Cambodian Prime Minister and President of Cambodian People's Party, CPP, Hun Sen, center, walks together with Deputy President Sar Kheng during the arrival for their party's congress in Phnom Penh, Cambodia, Friday, Jan. 19, 2018.
Cambodian Prime Minister and President of Cambodian People's Party, CPP, Hun Sen, center, walks together with Deputy President Sar Kheng during the arrival for their party's congress in Phnom Penh, Cambodia, Friday, Jan. 19, 2018.

Minister of Interior Sar Kheng appeared to praise police operations during a crackdown on the main opposition party last year.

Cambodia’s Minister of Interior Minister Sar Kheng on Thursday said the National Police achieved success last year in cracking down on an “illegal insurgent group” that had intended to topple the legitimate government of the long-ruling Cambodian People’s Party (CPP).

Speaking at a ceremony to mark the 74th anniversary of the formation of the Cambodia’s National Police, Sar Kheng did not identify the supposed insurgent group by name, but appeared to refer to the opposition Cambodian National Rescue Party (CNRP), whose members have fled or were arrested after the party was banned ahead of last year’s general elections.

“I admire and offer a high evaluation of the achievements and successes that National Police forces made in 2018,” he told a crowd of gathered police officers.

“Particularly in controlling and solving all security matters with professionalism, preventing and mitigating tricks and activities that were harmful to the society that the illegal insurgents caused with the ill intention of toppling Cambodia’s legitimate government, and grabbing power in violation of Cambodia’s constitution and the principles of multiple democracy,” Sar Kheng said.

Human rights groups and Western governments, however, considered the banning of the CNRP, the arrest of its leader Kem Sokha, and arrests and harassment of many other CNRP members last year a death blow to Cambodia’s faltering multiparty democracy, which had been in place since the 1993 peace accords.

Cambodia’s National Police chief Gen.
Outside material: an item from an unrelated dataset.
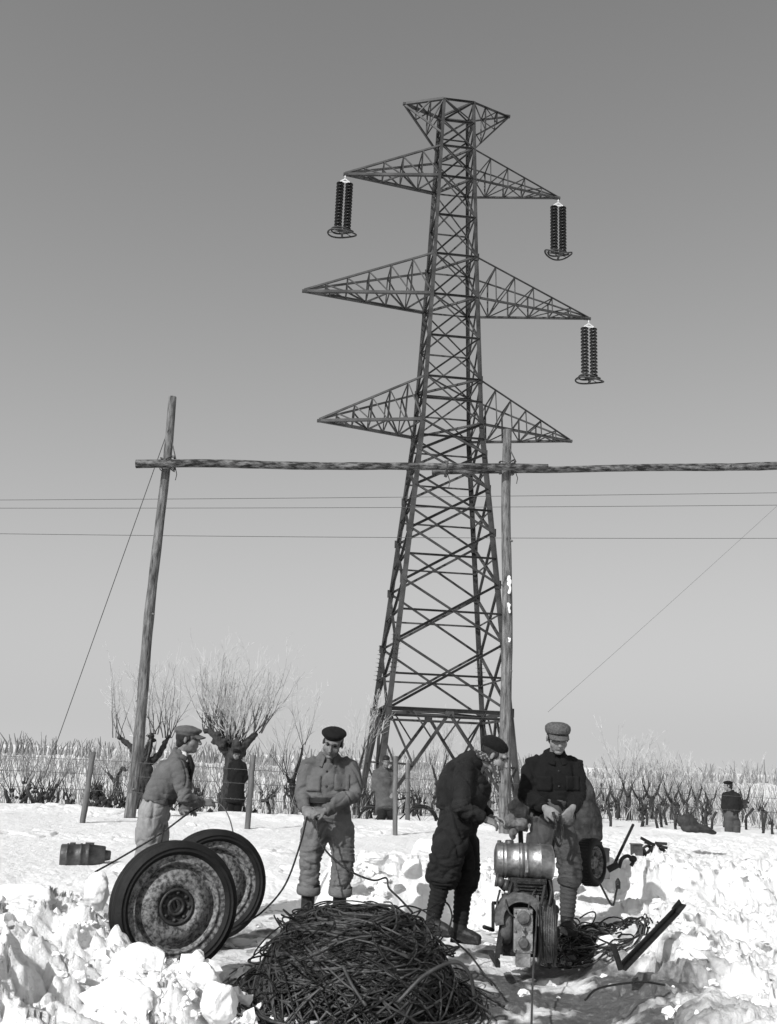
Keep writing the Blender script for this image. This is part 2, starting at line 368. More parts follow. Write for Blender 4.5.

Neth Savoeun told his officers that they had done a good job last year, scoring unspecified “victories” in suppressing a color revolution, protecting national sovereignty, and combating illegal migration and drug trafficking.

Cambodian military and police officers have long been considered highly partisan, with Human Rights Watch warning last year that scores of officers were members of the CPP, some of whom have publicly stated they would resort to violence should the CNRP win the elections.
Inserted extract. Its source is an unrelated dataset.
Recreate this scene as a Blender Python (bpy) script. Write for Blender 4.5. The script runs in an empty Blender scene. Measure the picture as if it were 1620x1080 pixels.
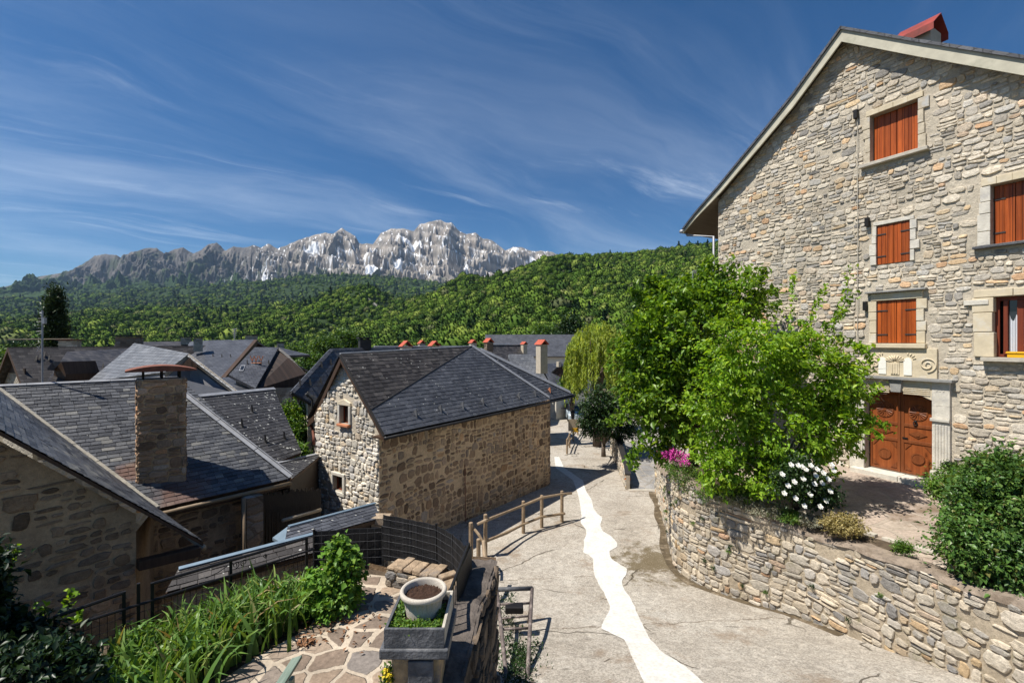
import bpy, bmesh, math, random
import numpy as np
from mathutils import Vector, Matrix

random.seed(7)
rng = np.random.default_rng(7)
scene = bpy.context.scene
COL = scene.collection
V = Vector
UP = V((0, 0, 1))

# The eye is the origin; depths below are metres in front of it, and every thing gets a real place from them.
FOC, CX, HY = 720.0, 810.0, 540.0


def P(px, py, Y):
    return V(((px - CX) / FOC * Y, Y, (HY - py) / FOC * Y))


def Pz(px, py, z):
    return P(px, py, z * FOC / (HY - py))


def ray(px, py, p0, n):
    d = P(px, py, 1.0)
    return d * (p0.dot(n) / d.dot(n))


# ------------------------------------------------------------------ numpy noise
_perm = np.random.default_rng(3).permutation(256)
_perm = np.concatenate([_perm, _perm, _perm])
_ang = np.random.default_rng(4).uniform(0, 2 * np.pi, 256)
_gx, _gy = np.cos(_ang), np.sin(_ang)


def perlin(x, y):
    xi = np.floor(x).astype(int)
    yi = np.floor(y).astype(int)
    xf, yf = x - xi, y - yi
    xi &= 255
    yi &= 255
    u = xf * xf * xf * (xf * (xf * 6 - 15) + 10)
    v = yf * yf * yf * (yf * (yf * 6 - 15) + 10)

    def g(ix, iy, dx, dy):
        h = _perm[_perm[ix] + iy]
        return _gx[h] * dx + _gy[h] * dy
    n00 = g(xi, yi, xf, yf)
    n10 = g(xi + 1, yi, xf - 1, yf)
    n01 = g(xi, yi + 1, xf, yf - 1)
    n11 = g(xi + 1, yi + 1, xf - 1, yf - 1)
    return ((n00 * (1 - u) + n10 * u) * (1 - v) + (n01 * (1 - u) + n11 * u) * v) * 1.5


def fbm(x, y, o=5, gain=0.5, ridged=False):
    s, a, t = 0.0, 1.0, 0.0
    for k in range(o):
        n = perlin(x * 2 ** k + 17.3 * k, y * 2 ** k - 9.1 * k)
        if ridged:
            n = 1 - 2 * np.abs(n)
        s = s + a * n
        t += a
        a *= gain
    return s / t


# ------------------------------------------------------------------ objects
def wloc(o):
    p = V((0, 0, 0))
    while o is not None:
        p = p + o.location
        o = o.parent
    return p


def tag(o, label=None, cat=None, group=None, kind=None):
    for k, v in (('label', label), ('category', cat), ('group', group), ('kind', kind)):
        if v:
            o[k] = v
    return o


def thing(name, loc, label, cat, group=None):
    o = bpy.data.objects.new(name, None)
    o.empty_display_size = 0.2
    COL.objects.link(o)
    o.location = loc
    return tag(o, label, cat, group)


def add_uv(me, co):
    """metres along the level line of the face, metres up its slope"""
    n = len(me.loops)
    li = np.empty(n, dtype=np.int32)
    me.loops.foreach_get('vertex_index', li)
    np_ = len(me.polygons)
    ls = np.empty(np_, dtype=np.int32)
    me.polygons.foreach_get('loop_total', ls)
    nr = np.empty(np_ * 3, dtype=np.float32)
    me.polygons.foreach_get('normal', nr)
    nr = np.repeat(nr.reshape(-1, 3), ls, axis=0)
    p = co[li]
    u = np.stack([-nr[:, 1], nr[:, 0], np.zeros(n)], 1)
    ln = np.linalg.norm(u, axis=1)
    flat = ln < 0.08
    u[flat] = (1, 0, 0)
    u /= np.linalg.norm(u, axis=1)[:, None]
    v = np.cross(nr, u)
    uv = np.stack([(p * u).sum(1), (p * v).sum(1)], 1).astype(np.float32)
    l = me.uv_layers.new(name='UVMap')
    l.data.foreach_set('uv', uv.ravel())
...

Government officials, the army and police have at times claimed that the CNRP and other activists aim to carry out supposed illegal, extra-parliamentary actions and mass demonstrations to bring about a “color revolution” against the long-ruling CPP.

Meas Ny, an independent political commentator, told VOA Khmer that such rhetoric from government ministers and the country’s top cop was not based on any evidence about an impending color revolution, while it was considered threatening for the roughly 3 million voters who supported the CNRP in 2013 general elections.

“The government should not forget that… there has not yet been a solution that would relieve the tensions in the minds of these three million people. This is an important issue,” he said.